Pero de ellos, de los maestros idos, de su sólida cohesión moral y de su luminosa independencia de criterio, aprendimos también que no es el nuestro un oficio de fuegos artificiales, ni de hueca pirotecnia dialéctica que se pierde en el aire desvanecida con el eco de un trueno, sino que el privilegio de escribir, y sobre todo la facultad de publicar, llevan implícita una voluntad de contribuir a la formación de estados de conciencia, un profundo compromiso ético e intelectual con la microhistoria de este tiempo. No basta con el fulgor del estilo, ni con el brillo de la retórica, ni con el parapeto del humor, ni con el requiebro del ingenio, ni con la humareda estampada de las metáforas, ni con la mirada distante, endogámica, displicente o agnóstica de un intruso indiferente o de un observador ajeno; el columnismo diario nos involucra y nos desgasta, nos desafía y nos concierne, nos reclama y nos arrastra a tomar posición y ensuciarnos las manos, a la manera de Sartre, en la defensa de una visión del mundo, del pensamiento, de la sociedad y de la política.
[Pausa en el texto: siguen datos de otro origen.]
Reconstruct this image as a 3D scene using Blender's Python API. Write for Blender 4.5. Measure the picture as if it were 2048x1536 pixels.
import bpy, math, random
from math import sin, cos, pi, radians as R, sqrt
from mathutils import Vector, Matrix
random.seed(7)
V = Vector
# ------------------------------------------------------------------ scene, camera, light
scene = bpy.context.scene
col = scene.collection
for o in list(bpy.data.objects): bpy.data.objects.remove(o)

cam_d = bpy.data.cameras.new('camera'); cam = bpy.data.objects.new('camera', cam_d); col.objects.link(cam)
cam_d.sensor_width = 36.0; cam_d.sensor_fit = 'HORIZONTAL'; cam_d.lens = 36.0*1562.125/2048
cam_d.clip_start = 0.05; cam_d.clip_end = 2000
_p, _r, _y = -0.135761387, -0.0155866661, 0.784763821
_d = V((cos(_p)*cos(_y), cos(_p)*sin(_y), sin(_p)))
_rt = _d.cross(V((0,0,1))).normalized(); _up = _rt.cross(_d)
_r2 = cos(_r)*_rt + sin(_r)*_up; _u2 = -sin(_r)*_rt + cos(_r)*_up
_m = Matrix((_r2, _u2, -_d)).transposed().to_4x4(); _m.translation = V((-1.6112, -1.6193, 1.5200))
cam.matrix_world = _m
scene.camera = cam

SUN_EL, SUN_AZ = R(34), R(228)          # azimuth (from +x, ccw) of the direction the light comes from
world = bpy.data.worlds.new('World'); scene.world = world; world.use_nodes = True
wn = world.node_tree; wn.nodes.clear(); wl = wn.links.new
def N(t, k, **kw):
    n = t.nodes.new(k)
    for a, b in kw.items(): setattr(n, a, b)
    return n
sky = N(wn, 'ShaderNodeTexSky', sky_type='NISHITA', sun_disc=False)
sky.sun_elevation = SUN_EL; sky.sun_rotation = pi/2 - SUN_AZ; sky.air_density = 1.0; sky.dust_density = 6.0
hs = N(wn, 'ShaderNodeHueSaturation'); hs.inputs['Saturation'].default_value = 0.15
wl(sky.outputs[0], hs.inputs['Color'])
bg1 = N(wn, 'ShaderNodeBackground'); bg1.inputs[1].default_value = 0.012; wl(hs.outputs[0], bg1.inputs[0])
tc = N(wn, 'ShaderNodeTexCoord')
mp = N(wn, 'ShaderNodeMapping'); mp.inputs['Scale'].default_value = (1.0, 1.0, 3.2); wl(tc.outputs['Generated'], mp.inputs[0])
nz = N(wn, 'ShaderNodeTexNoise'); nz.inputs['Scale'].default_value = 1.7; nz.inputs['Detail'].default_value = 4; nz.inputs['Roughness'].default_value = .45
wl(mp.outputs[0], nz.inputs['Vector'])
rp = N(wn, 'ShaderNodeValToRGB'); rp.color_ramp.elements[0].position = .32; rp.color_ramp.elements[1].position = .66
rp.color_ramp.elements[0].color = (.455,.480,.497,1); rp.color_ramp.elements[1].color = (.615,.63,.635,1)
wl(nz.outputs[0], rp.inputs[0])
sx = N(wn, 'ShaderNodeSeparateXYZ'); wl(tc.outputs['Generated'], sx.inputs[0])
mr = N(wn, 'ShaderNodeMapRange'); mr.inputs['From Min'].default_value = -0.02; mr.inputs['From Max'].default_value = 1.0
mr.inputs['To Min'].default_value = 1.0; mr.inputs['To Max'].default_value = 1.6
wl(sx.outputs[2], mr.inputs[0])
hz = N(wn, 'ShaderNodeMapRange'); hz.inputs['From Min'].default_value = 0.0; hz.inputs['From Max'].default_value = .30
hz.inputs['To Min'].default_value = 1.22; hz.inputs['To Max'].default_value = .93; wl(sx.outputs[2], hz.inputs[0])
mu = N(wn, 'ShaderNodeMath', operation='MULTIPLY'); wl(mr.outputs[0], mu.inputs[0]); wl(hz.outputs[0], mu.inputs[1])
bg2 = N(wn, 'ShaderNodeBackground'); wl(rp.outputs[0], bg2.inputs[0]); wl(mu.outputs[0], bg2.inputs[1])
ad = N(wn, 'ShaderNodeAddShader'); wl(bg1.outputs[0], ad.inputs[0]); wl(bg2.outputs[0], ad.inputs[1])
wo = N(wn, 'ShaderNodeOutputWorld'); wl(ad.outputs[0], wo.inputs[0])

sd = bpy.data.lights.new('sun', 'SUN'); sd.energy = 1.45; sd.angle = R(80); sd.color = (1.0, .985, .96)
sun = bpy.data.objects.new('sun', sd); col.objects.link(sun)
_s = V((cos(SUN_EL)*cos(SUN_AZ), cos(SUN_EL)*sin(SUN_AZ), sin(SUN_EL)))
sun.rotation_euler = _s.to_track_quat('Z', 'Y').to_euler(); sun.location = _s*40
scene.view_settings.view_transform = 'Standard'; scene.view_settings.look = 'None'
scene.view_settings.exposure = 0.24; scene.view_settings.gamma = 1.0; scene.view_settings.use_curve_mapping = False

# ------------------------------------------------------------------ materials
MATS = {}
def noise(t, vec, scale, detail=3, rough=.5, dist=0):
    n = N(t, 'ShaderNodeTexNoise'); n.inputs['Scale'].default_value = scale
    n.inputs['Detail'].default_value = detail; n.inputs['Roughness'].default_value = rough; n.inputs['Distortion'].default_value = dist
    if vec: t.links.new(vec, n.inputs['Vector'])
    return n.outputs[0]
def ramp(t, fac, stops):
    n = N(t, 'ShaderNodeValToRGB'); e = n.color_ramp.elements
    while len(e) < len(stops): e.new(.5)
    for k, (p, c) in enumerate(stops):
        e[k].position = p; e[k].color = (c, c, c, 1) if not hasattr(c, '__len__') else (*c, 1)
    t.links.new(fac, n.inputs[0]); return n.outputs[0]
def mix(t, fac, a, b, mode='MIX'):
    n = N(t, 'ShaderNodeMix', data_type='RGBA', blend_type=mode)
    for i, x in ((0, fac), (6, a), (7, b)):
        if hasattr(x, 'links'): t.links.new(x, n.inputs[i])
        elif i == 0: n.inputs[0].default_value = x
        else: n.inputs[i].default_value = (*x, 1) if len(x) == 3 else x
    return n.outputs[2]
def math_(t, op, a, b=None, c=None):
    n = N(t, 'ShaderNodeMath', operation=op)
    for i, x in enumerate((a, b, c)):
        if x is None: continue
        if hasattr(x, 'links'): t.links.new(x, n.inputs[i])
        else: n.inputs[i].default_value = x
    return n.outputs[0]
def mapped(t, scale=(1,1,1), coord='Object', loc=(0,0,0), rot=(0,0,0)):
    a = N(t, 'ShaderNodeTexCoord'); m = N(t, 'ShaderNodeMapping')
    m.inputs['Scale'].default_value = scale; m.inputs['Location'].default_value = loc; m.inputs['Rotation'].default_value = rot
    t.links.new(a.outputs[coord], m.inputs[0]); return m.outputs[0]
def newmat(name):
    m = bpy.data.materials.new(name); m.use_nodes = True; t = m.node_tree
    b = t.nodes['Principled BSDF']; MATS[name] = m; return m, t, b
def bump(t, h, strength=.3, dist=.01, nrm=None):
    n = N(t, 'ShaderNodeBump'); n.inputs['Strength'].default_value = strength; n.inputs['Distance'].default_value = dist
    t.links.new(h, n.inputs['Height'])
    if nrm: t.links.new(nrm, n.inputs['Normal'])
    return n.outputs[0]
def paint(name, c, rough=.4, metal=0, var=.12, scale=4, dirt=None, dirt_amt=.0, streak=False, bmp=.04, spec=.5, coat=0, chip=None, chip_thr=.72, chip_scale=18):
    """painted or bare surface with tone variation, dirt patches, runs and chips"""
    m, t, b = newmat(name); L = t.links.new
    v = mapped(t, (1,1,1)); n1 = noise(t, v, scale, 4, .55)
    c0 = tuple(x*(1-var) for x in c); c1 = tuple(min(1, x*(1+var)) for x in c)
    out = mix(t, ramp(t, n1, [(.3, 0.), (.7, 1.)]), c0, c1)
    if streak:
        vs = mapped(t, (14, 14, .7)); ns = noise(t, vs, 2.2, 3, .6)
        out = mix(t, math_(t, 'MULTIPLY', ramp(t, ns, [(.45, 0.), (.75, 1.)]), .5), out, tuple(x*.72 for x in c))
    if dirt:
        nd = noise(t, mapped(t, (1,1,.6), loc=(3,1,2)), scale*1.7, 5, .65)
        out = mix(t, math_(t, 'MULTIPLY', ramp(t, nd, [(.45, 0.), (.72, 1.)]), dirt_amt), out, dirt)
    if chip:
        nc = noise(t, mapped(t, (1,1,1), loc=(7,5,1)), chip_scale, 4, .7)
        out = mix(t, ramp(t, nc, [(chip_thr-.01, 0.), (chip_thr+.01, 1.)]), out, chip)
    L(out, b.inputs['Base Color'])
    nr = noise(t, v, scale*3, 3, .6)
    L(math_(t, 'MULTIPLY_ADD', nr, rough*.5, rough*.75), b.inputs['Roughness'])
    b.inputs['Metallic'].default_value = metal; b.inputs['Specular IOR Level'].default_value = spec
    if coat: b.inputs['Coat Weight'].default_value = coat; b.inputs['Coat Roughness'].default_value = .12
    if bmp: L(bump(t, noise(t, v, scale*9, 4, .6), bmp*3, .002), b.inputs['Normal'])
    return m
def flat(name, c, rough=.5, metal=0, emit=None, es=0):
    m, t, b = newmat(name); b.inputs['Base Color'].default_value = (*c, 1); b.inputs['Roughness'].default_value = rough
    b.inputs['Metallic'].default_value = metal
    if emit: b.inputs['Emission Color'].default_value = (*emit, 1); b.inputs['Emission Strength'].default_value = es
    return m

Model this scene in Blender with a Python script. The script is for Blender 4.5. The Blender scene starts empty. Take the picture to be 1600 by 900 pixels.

Porque sabemos que no estamos solos hemos de ser independientes, pero no neutrales; escépticos pero no cínicos; sarcásticos pero no impíos; descreídos pero no indiferentes. Y por incrédulos que nos vuelva la experiencia, por coriácea que se nos haga la piel a fuerza de desencantos, por relativa que resulte la trascendencia efímera y volandera de nuestras palomitas de papel, sabemos, con Kapuszynky, que no hay cabida para el cinismo en este oficio envenenado de pasiones.
El columnismo es literatura, sí. Pero literatura construida con una materia que no está hecha de sueños, sino de esas bárbaras, terribles, amorosas crueldades en que Celaya cifró las verdades de la vida. Literatura de ruido y de furia, de amargura y fracaso, de turbulencia y de rabia. Literatura comprometida de realidades y de convicciones, encharcada de contradicciones, polémicas, fragores, tormentas y, allá al fondo, alguna lejana esperanza de encontrar la leve complicidad de un sentimiento. Si la novela es, como enseñó Sthendal, un espejo a lo largo del camino, el artículo es un mensaje en una botella lanzado a un mar de lectores sin rostro, un espejo sin azogue al que nos asomamos cada día para decir lo que vemos y pensamos sin saber quién está detrás. Agarrados a la barandilla de las palabras como única certeza ante un abismo cuyo vértigo de soledad nos abduce y nos devora. A veces, premios como el González Ruano devuelven el eco consolador de la confianza en que hay, en efecto, alguien al otro lado".